Disabling ipv6

Tim ignored_mailbox at yahoo.com.au
Thu Jul 11 11:56:30 UTC 2013


On Wed, 2013-07-10 at 20:30 +0200, Timothy Murphy wrote:
> It seems IPv6 sites are rather rare.
> I tried about a dozen sites in Ireland,
> including most universities,
> but only two came up positive: my own maths.tcd.ie
> and heanet.ie , which sort of runs the internet in Ireland.

Spare IPv4 addresses ran out a while ago.  Since user ability to simply
use IPv6 without knowing anything special is heavily limited by users
have equipment that doesn't support it, OSs that don't fully implement
it, or don't all implement it in the same way, take up will be slow.
Requiring many users to have to do something, that they don't
understand, to enable IPv6, or buy new equipment.

Many ISPs will, also, have to buy new equipment.  For some of them, at
great expense.  They're not going to do that unless they have to.  Some
have been avoiding it just because the technicalities of it are a new
nightmare that they don't want to have to deal with (new security
issues, new network configuring, new customer support issues).

The interim solution has been to grab back already allocated, but
currently un-used, IPv4 addresses.  This solution will be short-lived,
but I haven't seen an predictions for when it'll run out of available
IPv4 addresses.

If manufacturers and software programmers don't pull their fingers out,
we'll be faced with even more ISPs subjecting their clients to NAT.

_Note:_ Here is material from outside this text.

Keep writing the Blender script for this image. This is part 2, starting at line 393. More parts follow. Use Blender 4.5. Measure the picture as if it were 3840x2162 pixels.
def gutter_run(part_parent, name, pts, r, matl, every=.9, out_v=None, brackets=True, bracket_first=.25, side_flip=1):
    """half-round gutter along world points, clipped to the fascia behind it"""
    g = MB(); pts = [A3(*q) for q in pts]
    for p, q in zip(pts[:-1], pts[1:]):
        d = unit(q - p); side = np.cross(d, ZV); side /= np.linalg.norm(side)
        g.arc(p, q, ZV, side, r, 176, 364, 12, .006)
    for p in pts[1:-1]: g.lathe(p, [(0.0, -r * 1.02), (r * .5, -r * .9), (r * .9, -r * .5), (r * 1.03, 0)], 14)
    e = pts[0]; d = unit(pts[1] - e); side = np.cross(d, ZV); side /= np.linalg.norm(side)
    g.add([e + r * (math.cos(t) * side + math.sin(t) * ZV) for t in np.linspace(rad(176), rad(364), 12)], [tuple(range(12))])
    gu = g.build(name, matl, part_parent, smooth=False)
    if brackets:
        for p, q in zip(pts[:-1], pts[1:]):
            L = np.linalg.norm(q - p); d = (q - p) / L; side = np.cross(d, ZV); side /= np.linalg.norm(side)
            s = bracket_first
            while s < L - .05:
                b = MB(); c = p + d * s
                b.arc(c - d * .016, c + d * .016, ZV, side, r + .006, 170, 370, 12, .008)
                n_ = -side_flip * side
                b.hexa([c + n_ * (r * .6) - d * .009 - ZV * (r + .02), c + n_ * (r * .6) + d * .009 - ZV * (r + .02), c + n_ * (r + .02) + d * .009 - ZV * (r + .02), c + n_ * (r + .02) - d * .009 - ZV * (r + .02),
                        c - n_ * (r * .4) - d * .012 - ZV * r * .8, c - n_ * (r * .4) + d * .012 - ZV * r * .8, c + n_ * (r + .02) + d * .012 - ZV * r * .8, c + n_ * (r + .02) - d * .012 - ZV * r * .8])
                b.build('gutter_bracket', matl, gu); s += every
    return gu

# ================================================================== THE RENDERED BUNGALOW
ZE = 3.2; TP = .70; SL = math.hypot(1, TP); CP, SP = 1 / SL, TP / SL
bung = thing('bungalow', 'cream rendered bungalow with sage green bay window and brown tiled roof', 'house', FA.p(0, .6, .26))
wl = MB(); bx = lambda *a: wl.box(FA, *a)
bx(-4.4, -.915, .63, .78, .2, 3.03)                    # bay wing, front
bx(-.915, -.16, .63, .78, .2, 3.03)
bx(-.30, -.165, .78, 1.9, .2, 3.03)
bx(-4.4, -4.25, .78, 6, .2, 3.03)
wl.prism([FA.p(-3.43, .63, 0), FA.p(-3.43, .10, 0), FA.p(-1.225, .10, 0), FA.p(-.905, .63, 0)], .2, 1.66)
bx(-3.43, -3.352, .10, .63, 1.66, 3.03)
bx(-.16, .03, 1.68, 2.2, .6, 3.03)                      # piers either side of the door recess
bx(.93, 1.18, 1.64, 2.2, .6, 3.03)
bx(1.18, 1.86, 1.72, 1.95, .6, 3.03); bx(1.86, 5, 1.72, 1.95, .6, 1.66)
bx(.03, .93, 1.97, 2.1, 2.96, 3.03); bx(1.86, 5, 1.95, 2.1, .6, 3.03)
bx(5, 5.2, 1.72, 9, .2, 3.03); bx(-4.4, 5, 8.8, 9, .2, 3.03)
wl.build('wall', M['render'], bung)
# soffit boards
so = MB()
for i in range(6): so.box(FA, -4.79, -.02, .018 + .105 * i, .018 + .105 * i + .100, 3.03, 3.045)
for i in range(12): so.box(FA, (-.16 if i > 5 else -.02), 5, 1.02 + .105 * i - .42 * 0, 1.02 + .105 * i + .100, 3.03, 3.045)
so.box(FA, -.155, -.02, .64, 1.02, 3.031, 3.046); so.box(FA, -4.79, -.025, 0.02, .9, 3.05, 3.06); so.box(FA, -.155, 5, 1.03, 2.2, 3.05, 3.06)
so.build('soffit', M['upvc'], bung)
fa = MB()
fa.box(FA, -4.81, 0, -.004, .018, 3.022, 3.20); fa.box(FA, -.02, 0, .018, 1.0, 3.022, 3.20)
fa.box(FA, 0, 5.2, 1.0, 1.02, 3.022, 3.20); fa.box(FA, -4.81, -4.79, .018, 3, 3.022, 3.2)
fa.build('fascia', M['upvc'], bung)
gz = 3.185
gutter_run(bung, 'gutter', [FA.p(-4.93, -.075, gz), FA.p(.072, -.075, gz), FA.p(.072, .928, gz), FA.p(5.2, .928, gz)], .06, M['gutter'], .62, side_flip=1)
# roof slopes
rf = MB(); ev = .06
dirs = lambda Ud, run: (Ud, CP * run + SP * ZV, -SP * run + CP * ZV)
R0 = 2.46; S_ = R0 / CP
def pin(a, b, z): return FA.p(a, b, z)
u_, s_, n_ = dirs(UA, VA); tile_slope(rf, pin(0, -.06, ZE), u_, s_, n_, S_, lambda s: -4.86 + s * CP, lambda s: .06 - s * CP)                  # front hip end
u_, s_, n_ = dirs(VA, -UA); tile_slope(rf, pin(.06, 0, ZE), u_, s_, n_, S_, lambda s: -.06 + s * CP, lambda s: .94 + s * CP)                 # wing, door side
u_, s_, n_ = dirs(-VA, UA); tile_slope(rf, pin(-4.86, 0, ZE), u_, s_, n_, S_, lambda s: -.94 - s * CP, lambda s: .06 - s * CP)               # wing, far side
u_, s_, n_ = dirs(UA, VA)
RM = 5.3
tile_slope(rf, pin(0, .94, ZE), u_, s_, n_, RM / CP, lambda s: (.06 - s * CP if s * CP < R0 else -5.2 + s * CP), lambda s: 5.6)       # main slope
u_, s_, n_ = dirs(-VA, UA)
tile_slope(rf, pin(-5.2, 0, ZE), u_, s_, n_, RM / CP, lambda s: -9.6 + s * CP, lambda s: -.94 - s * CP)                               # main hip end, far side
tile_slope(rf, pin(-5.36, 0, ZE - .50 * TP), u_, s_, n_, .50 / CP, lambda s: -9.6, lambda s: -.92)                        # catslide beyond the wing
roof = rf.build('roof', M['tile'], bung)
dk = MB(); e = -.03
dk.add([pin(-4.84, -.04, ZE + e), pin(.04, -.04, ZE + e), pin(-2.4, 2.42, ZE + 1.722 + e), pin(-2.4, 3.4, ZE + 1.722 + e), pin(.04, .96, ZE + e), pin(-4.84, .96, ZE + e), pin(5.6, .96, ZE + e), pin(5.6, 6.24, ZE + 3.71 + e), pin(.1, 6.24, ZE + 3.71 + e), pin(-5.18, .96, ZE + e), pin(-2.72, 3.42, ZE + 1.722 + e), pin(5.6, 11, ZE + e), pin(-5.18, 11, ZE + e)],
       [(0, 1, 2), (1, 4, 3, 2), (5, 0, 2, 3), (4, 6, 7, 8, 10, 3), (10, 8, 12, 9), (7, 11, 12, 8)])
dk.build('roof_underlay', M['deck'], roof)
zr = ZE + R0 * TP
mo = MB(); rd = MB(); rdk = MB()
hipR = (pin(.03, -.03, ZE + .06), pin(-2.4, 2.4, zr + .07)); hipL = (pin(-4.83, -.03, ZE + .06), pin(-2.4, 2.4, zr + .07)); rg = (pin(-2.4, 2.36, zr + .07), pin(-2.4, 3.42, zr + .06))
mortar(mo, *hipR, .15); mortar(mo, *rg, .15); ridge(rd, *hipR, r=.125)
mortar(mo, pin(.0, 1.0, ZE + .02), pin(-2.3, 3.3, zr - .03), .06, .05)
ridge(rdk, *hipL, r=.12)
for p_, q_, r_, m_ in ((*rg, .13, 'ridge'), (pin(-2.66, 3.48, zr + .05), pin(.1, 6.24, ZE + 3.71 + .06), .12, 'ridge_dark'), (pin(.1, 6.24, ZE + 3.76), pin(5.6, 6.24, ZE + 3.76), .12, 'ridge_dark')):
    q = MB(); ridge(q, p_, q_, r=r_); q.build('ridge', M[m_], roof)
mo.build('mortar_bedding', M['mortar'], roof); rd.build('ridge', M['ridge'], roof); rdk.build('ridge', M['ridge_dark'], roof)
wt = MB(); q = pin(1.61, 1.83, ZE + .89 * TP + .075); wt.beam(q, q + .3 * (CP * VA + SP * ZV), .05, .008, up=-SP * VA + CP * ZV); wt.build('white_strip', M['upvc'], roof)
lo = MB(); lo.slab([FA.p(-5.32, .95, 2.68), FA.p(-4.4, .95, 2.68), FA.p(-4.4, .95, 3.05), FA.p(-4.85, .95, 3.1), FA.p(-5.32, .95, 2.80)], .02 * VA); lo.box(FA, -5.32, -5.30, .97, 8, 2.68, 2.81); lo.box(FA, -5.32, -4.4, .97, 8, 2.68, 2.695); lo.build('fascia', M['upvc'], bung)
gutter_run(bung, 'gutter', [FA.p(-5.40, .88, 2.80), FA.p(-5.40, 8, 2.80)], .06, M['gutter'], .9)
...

> It seems the first test is very simple, 
> seeing if there is an AAAA DNS record.
> Then there is a second test which I did not understand.
> But no site that failed the AAAA test came good in the second.

If there is no IPv6 IP address for something, then there can be no IPv6
type of connection to it.

-- 
[tim at localhost ~]$ uname -r
2.6.27.25-78.2.56.fc9.i686

Don't send private replies to my address, the mailbox is ignored.  I
read messages from the public lists.